Do you have similar feelings towards video as you do to skate photography?

I think so, yeah. I love old videos, and they transport you back in time just as well as mags do. You could stare at a photo in a magazine forever, but you could rewind a trick in a video endlessly. And videos played music! I think the era of the classic video was a bit shorter than the era of the classic magazine, but that’s maybe because there were three or four new magazines a month, whereas videos didn’t become regular and affordable until 411, pretty much. I’ve still got all my videos, although a lot of the ’90s ones are copies from my man Sandy Bingham, so there’s no ‘holding it in your hand’ romanticism with those, in terms of physical artifacts. Thankfully there are plenty of people doing the hard work and getting everything up on YouTube. Good looking out everybody out there digitising and uploading VHS tapes.

How do you view the current ‘print’s not dead’ movement? Do you see it as sustainable or is it really just format nostalgia funded by large sports wear brands?

Oh man. I don’t know. I definitely think there’s an element of format nostalgia there, since it tied in pretty closely with vinyl ‘coming back’, and people wanting to prove they actually own something. Maybe it makes their appreciation of it seem more robust, more sincere, when they point it out digitally on social media.
Vinyl being so big now is actually damaging a lot of small labels who can’t get time in pressing plants because there’s 250,000 limited edition copies of Dark Side Of The Moon or whatever getting pressed up, so I expect there are some similar issues for the guys doing print for the long term. That said, I got a mag in the post from Nick at Palomino today —which I now can’t find— that I’ve never seen before [it was a copy of Medium] and it was really, really good. As long as mags don’t just become a physical version of Instagram, as long as they still have identities and still have people looking forward to new issues then it’s sustainable I think. If you’re sitting in the pub by yourself reading a magazine you look cool and deep, if you’re on your phone you might look like you’ve just been stood up. I’m not sure how much sportswear brands even care about print though, as long as their output is on the socials. I guess it is nice for them to be seen to be caring about it, but if, say, a sportswear company pull their ads from a print magazine and the guy that runs that magazine mentions it, that sportswear company will definitely look bad. To use a totally non-specific, hypothetical example…

Will people like you exist (be able to exist) in a decade when digital culture is all there is?

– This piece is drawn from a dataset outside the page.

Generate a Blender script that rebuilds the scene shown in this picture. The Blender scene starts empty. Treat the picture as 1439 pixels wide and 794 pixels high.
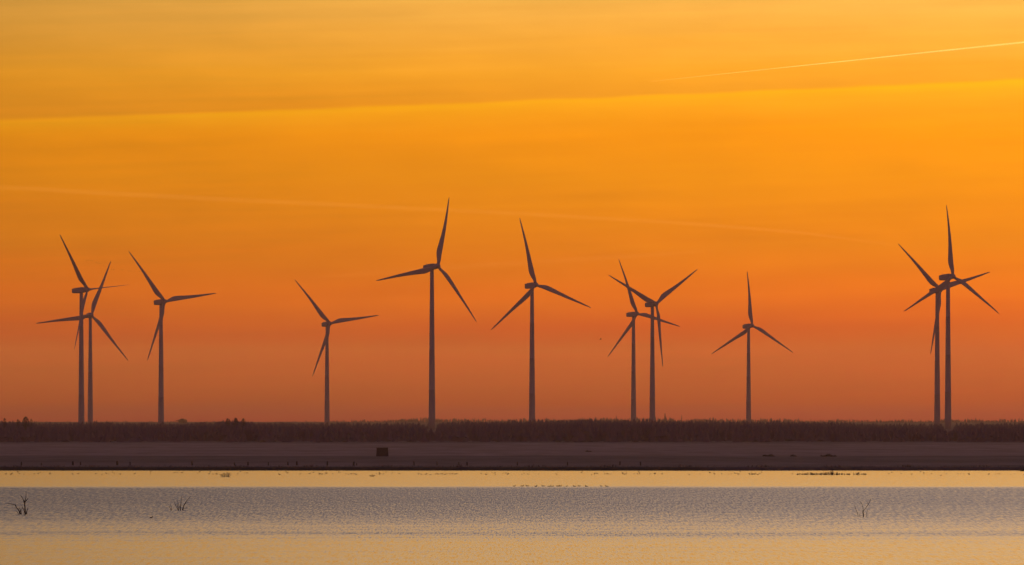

Do you think the Berrics might be the J. Robert Oppenheimer of skateboard media? There’s always going to be a need to have these magazines, since that’s how things were when skateboarding was finding itself, and what got it to where it is. Whatever happens in the future won’t have happened without the way skateboarding was covered for its first four-odd decades. It’d be like dismissing the steam engine because you can buy a Tesla. And I need digital culture to do this anyway, I’m fully aware of the irony of that: I’m not some Luddite purist.

2013, Sidewalk. Karim Bakhtaoui by Sam Ashley

Karim just seems to quietly rip, so it was rad seeing him on the cover. No clever angles, no wide lens, just a solid, huge, FS shove it caught high above the bench. In a great outfit too, which I bet that sold a good few pairs of Busentiz, and he’s wearing some wrist thing, but it definitely looks more Salman Agah than Chris Cole. It just shows how powerful and chilled he is on a skateboard. I think I met Karim in his work once and he was super nice, if it was him, so that’s cool too. And he makes jewellery now, it seems, which he must do really well.